Man after the fall begat children in his own likeness. A corrupt stock produced a corrupt offspring. Hence all the posterity of Adam, Christ only excepted, have derived corruption from their original parent, not by imitation, as the Pelagians of old asserted, but by the propagation of a vicious nature.

 

Therefore all men are conceived in sin, and by nature children of wrath, incapable of saving good, prone to evil, dead in sin, and in bondage thereto, and without the regenerating grace of the Holy Spirit, they are neither able nor willing to return to God, to reform the depravity of their nature, nor to dispose themselves to reformation.

 

And do not say that this doctrine of total depravity and of the natural man being nothing but a child of wrath is changed by the so-called “glimmerings of natural light” which man after the fall still possesses. For in the same article of the Canons, III, IV, 4, which speaks of these glimmerings of natural light, we are taught as follows:

 

But so far is this light of nature from being sufficient to bring him to a saving knowl­edge of God, and to true conversion, that he is incapable of using it aright even in things natural and civil. Nay further, this light, such as it is, man in various ways renders wholly polluted, and holds it in unright­eousness, by doing which he becomes inexcusable be­fore God.

 

And not only this, but also Scripture teaches the same truth throughout. To quote only Romans 1:18: “For the wrath of God is revealed from heaven against all ungodliness and unrighteousness of men, who hold the truth in unrighteousness.”

 

We claim, therefore, that while the organism of the human race as such, outside of Christ, is the object of His displeasure and wrath, the church, the body of Christ, the organism of the elect, is the object of His favor and good pleasure in Jesus Christ our Lord. There proceeds out of the eternal good pleasure of God in Christ an operation of grace upon the elect kernel of our race, in connection with the organic whole of all creatures. And by that wonder of grace, that elect kernel in Christ, always in connection with the whole of things, is redeemed, saved, liberated, glorified, lifted up out of darkness and guilt and sin and death and curse and vanity into the state of heav­enly glory, the glory of God’s covenant of friendship. On the other hand, as we said, the wrath of God abides upon the reprobate shell, outside of Christ. And an operation proceeds from God’s wrath, indignation, and repulsion and hardening, whereby this reprobate shell becomes ripe for destruction.

 

In all this God proceeds directly to His goal. He never takes a detour. He never retraces His steps.

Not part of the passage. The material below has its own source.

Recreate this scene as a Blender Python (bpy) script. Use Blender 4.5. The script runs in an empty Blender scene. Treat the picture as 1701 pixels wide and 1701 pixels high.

His work is never frustrated. His purpose is never thwarted at any moment in history. This develop­ment and operation of God’s grace and aversion, draw­ing and casting off, blessing and cursing, softening and hardening, continues constantly according to His eternal good pleasure and in connection with the opera­tion of His providence and the organic development of our race. In the actual sense of the word, one can therefore never speak of a “checking” of this process. To be sure, the end does not appear immediately at the beginning. The development, or, if you will, the pro­cess of grace and sin is according to God’s good plea­sure and connected by His providential management with the organic existence of all things. But that process is not “restrained.” It proceeds as rapidly as possible. For Christ comes quickly, and His reward is with Him, to give unto every man according as his work shall be.

 

It ought to be plain to anyone that can read that this conception is quite contrary to the idea of indi­vidualism. Instead we offer the organic development of all things in connection with the final goal, the eternal covenant of friendship, when the tabernacle of God shall be with men. And we maintain that upon the whole of created things in organic connection with each other an operation of God’s grace, but also of His aversion, of election, but also of reprobation, proceeds according to the counsel of His will and according to the nature of the creature, each in its own place in the whole.

 

In that sense we also understand that God loves the world in its elect kernel, so that whosoever believeth shall be saved, but the wrath of God abideth upon whosoever believeth not. Thus we understand that Christ is the Head of the church, but also the begin­ning of the creation of God, and therefore also the end, the firstborn of all creatures and the firstborn from the dead, in Whom all the fulness should dwell, and by Whom and for Whom all things were created. In that sense we understand that God purposed by Himself to gather together in one all things in Christ, both which are in heaven and which are on the earth (Eph. 1:10). Then we can also understand the covenant with Noah, which certainly is no separate covenant with the world outside of Christ, but God’s eternal cove­nant of friendship revealed to the church as recently delivered by the flood. With the elect kernel in Christ, in connection with the whole of created things, Noah becomes heir of the world by the grace of God. The sign thereof we have in the all-embracing rainbow, painted by the sunlight upon the dark clouds. The covenant of friendship in Christ Jesus our Lord is established with the organism of the elect.

 

From the above it ought to be perfectly plain that the Rev. Daane errs when he accuses us of individual­ism.

 

And now, once more I invite a discussion with the Rev. Daane on the subject of common grace, provided he bases his discussion with me on the ground of Scripture and our Reformed Confessions.